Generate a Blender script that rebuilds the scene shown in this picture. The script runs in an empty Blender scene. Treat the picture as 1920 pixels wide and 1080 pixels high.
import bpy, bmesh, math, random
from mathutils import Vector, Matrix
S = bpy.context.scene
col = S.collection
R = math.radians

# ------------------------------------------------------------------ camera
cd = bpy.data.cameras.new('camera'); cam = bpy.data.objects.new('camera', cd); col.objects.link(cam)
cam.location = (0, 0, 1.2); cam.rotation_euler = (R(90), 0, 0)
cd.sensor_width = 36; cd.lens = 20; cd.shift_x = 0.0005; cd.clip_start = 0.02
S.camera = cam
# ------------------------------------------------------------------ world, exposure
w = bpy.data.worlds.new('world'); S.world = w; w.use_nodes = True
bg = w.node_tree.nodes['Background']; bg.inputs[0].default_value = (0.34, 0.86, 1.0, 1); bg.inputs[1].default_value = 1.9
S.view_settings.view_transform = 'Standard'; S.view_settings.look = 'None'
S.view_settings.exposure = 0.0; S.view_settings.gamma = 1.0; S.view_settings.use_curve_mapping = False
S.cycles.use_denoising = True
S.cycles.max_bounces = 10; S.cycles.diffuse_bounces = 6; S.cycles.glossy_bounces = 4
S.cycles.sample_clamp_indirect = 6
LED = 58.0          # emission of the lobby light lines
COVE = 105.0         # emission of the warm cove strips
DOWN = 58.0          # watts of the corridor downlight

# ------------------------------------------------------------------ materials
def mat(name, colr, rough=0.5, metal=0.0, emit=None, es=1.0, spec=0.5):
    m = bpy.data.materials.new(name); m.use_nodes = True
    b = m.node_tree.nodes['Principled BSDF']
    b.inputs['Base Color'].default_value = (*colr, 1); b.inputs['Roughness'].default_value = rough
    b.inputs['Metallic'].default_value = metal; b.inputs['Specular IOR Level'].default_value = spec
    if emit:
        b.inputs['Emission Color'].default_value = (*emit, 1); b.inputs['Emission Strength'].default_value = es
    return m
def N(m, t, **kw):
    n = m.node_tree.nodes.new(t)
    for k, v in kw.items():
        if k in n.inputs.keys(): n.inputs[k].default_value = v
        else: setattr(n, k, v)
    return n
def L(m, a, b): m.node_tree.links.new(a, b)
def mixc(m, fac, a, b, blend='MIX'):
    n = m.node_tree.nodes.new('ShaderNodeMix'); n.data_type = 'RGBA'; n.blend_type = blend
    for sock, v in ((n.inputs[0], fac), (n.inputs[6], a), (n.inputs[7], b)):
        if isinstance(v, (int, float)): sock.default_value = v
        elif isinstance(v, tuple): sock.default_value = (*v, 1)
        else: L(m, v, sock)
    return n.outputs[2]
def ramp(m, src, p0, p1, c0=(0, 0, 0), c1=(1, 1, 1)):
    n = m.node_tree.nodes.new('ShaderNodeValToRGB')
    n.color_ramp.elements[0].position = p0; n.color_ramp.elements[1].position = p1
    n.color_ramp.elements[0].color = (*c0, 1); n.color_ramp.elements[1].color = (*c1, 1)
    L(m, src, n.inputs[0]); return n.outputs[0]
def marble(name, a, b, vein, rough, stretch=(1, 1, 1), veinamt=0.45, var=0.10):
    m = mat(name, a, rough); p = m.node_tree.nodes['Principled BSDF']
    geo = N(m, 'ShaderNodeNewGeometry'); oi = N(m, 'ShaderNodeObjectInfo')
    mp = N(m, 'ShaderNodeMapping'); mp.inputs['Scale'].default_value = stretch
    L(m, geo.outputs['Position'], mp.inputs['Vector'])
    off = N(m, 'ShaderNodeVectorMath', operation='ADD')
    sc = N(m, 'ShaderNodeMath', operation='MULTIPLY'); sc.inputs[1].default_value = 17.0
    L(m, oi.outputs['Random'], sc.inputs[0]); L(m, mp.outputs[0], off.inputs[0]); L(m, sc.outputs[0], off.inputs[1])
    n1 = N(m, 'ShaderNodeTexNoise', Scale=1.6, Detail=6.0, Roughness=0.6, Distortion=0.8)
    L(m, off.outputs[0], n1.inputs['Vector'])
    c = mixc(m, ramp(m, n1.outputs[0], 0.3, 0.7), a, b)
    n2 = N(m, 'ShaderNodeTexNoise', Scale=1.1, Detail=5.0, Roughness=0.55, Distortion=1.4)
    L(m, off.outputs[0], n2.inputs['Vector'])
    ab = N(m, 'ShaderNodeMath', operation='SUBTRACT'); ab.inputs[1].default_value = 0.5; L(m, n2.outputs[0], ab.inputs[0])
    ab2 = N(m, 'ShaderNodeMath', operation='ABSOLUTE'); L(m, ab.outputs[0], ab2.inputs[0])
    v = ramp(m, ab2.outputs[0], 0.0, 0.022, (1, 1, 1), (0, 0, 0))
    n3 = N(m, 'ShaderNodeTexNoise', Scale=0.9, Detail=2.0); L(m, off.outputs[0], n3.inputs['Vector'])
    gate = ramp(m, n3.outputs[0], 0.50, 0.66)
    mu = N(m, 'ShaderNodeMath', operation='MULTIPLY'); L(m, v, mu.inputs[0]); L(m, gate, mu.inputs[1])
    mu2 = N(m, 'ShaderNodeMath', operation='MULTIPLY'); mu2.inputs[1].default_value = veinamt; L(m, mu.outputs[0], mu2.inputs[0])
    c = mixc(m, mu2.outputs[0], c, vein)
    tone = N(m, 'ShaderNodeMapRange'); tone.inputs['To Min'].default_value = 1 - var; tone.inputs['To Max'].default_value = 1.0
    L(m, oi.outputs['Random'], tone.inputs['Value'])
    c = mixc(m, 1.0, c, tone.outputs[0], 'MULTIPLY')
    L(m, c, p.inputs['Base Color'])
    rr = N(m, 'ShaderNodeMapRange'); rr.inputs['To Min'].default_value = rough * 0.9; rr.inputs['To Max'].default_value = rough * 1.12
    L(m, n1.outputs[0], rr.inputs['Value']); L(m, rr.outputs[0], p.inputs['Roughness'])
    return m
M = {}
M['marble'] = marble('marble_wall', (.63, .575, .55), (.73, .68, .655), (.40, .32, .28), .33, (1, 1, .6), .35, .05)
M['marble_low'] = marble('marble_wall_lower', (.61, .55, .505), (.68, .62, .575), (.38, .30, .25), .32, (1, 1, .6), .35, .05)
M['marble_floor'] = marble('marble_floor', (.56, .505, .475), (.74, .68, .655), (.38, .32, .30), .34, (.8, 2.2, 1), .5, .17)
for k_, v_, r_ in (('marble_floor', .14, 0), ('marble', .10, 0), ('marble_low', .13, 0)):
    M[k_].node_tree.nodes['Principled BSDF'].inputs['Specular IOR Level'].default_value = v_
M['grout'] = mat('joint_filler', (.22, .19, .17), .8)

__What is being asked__
Locate the string "scene" in the listing above and copy every line where it occurs.

__Solution for this problem__
Generate a Blender script that rebuilds the scene shown in this picture. The script runs in an empty Blender scene. Treat the picture as 1920 pixels wide and 1080 pixels high.
S = bpy.context.scene